A third option for science fiction is religious or Christian science fiction, a sub-genre about which I know almost nothing but that seems to me must be built upon hope. You might say that the idea of the future comes from religion, perhaps more specifically from Christianity, which turned history from endless cycles into an arrow flying through time. We hear of scientific, technological, social, political, and economic "progress." Where would any of those things be without the very Christian ideas of progress and faith in the future? In the end, maybe science fiction without Christianity is an impossibility. That's not to say science fiction should be Christian.

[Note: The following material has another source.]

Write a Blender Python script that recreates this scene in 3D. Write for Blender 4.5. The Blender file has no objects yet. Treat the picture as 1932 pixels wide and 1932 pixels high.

But how can science fiction--or anything else for that matter--carry on without hope, or, as Donald A. Wollheim called it, faith in an infinite future?

Love in the Ruins (1971) is a post-apocalyptic novel by Walker Percy, ordinarily a writer of what's called "serious" literature, i.e., definitely not science fiction (although the apocalypse in the book is pretty mild as apocalypses go). Percy was a convert to Catholicism, as were G.K. Chesterton, Graham Greene, Tennessee Williams, Dean R. Koontz, and, indirectly, J.R.R. Tolkien. (He joined the Catholic church as a child when his mother converted.) C.S. Lewis was a convert from atheism to Christianity (as is Anne Rice). If you're drawing up a list of Christian science fiction and fantasy writers, his name should probably come first. All wrote genre fiction, including mysteries, spy novels, science fiction, and fantasy. Tennessee Williams contributed to Weird Tales as a teenager.